- [Input records]:
▼▼▼

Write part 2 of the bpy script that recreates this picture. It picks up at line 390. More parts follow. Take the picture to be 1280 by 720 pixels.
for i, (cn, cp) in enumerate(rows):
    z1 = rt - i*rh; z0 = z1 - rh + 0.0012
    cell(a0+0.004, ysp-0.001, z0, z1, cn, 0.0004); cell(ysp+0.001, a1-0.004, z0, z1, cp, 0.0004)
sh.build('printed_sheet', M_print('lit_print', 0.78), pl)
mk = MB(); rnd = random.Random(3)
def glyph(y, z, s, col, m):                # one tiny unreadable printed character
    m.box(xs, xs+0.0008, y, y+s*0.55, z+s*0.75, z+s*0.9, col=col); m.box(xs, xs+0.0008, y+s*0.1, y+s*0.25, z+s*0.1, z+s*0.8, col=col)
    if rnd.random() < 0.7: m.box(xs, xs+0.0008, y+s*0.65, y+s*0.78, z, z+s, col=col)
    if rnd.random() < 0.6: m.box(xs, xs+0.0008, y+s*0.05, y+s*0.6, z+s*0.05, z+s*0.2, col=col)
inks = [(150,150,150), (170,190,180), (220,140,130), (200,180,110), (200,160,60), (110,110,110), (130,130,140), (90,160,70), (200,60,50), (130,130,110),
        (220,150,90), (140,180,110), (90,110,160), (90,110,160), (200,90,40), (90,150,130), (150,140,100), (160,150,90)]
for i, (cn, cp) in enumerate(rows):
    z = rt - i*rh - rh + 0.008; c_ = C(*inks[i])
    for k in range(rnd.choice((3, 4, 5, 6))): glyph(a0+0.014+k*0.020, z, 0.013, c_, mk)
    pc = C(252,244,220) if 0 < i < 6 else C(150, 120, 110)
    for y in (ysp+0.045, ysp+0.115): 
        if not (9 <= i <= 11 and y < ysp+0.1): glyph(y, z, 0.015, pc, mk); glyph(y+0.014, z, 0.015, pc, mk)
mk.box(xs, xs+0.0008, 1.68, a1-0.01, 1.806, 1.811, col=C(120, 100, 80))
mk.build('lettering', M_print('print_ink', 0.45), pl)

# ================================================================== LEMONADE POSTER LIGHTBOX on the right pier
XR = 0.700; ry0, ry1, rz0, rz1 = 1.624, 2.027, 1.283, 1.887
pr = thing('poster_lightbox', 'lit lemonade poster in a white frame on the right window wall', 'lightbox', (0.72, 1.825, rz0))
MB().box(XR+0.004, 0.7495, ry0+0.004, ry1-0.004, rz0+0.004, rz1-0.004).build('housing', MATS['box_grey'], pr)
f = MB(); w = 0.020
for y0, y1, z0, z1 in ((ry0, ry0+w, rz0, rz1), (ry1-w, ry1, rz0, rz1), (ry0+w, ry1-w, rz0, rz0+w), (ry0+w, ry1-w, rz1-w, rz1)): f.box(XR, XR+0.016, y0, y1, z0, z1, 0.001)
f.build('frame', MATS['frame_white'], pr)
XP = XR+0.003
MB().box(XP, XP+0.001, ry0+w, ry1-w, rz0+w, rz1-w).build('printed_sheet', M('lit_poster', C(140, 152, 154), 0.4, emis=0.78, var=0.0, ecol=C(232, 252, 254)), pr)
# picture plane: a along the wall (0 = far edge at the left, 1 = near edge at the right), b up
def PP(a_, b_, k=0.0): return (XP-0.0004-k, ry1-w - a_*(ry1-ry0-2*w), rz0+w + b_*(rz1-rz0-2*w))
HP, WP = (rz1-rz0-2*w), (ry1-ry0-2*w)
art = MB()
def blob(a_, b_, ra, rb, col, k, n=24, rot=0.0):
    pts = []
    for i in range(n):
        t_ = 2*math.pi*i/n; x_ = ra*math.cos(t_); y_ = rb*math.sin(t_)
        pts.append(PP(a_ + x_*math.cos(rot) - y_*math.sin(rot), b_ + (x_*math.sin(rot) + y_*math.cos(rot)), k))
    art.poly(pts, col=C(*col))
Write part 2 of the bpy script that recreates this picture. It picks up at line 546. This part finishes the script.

▲▲▲

- [Task prompt]: Reproduce the data shown above exactly.

- [Answer in full]:
Write part 2 of the bpy script that recreates this picture. It picks up at line 390. More parts follow. Take the picture to be 1280 by 720 pixels.
for i, (cn, cp) in enumerate(rows):
    z1 = rt - i*rh; z0 = z1 - rh + 0.0012
    cell(a0+0.004, ysp-0.001, z0, z1, cn, 0.0004); cell(ysp+0.001, a1-0.004, z0, z1, cp, 0.0004)
sh.build('printed_sheet', M_print('lit_print', 0.78), pl)
mk = MB(); rnd = random.Random(3)
def glyph(y, z, s, col, m):                # one tiny unreadable printed character
    m.box(xs, xs+0.0008, y, y+s*0.55, z+s*0.75, z+s*0.9, col=col); m.box(xs, xs+0.0008, y+s*0.1, y+s*0.25, z+s*0.1, z+s*0.8, col=col)
    if rnd.random() < 0.7: m.box(xs, xs+0.0008, y+s*0.65, y+s*0.78, z, z+s, col=col)
    if rnd.random() < 0.6: m.box(xs, xs+0.0008, y+s*0.05, y+s*0.6, z+s*0.05, z+s*0.2, col=col)
inks = [(150,150,150), (170,190,180), (220,140,130), (200,180,110), (200,160,60), (110,110,110), (130,130,140), (90,160,70), (200,60,50), (130,130,110),
        (220,150,90), (140,180,110), (90,110,160), (90,110,160), (200,90,40), (90,150,130), (150,140,100), (160,150,90)]
for i, (cn, cp) in enumerate(rows):
    z = rt - i*rh - rh + 0.008; c_ = C(*inks[i])
    for k in range(rnd.choice((3, 4, 5, 6))): glyph(a0+0.014+k*0.020, z, 0.013, c_, mk)
    pc = C(252,244,220) if 0 < i < 6 else C(150, 120, 110)
    for y in (ysp+0.045, ysp+0.115): 
        if not (9 <= i <= 11 and y < ysp+0.1): glyph(y, z, 0.015, pc, mk); glyph(y+0.014, z, 0.015, pc, mk)
mk.box(xs, xs+0.0008, 1.68, a1-0.01, 1.806, 1.811, col=C(120, 100, 80))
mk.build('lettering', M_print('print_ink', 0.45), pl)

# ================================================================== LEMONADE POSTER LIGHTBOX on the right pier
XR = 0.700; ry0, ry1, rz0, rz1 = 1.624, 2.027, 1.283, 1.887
pr = thing('poster_lightbox', 'lit lemonade poster in a white frame on the right window wall', 'lightbox', (0.72, 1.825, rz0))
MB().box(XR+0.004, 0.7495, ry0+0.004, ry1-0.004, rz0+0.004, rz1-0.004).build('housing', MATS['box_grey'], pr)
f = MB(); w = 0.020
for y0, y1, z0, z1 in ((ry0, ry0+w, rz0, rz1), (ry1-w, ry1, rz0, rz1), (ry0+w, ry1-w, rz0, rz0+w), (ry0+w, ry1-w, rz1-w, rz1)): f.box(XR, XR+0.016, y0, y1, z0, z1, 0.001)
f.build('frame', MATS['frame_white'], pr)
XP = XR+0.003
MB().box(XP, XP+0.001, ry0+w, ry1-w, rz0+w, rz1-w).build('printed_sheet', M('lit_poster', C(140, 152, 154), 0.4, emis=0.78, var=0.0, ecol=C(232, 252, 254)), pr)
# picture plane: a along the wall (0 = far edge at the left, 1 = near edge at the right), b up
def PP(a_, b_, k=0.0): return (XP-0.0004-k, ry1-w - a_*(ry1-ry0-2*w), rz0+w + b_*(rz1-rz0-2*w))
HP, WP = (rz1-rz0-2*w), (ry1-ry0-2*w)
art = MB()
def blob(a_, b_, ra, rb, col, k, n=24, rot=0.0):
    pts = []
    for i in range(n):
        t_ = 2*math.pi*i/n; x_ = ra*math.cos(t_); y_ = rb*math.sin(t_)
        pts.append(PP(a_ + x_*math.cos(rot) - y_*math.sin(rot), b_ + (x_*math.sin(rot) + y_*math.cos(rot)), k))
    art.poly(pts, col=C(*col))
Write part 2 of the bpy script that recreates this picture. It picks up at line 546. This part finishes the script.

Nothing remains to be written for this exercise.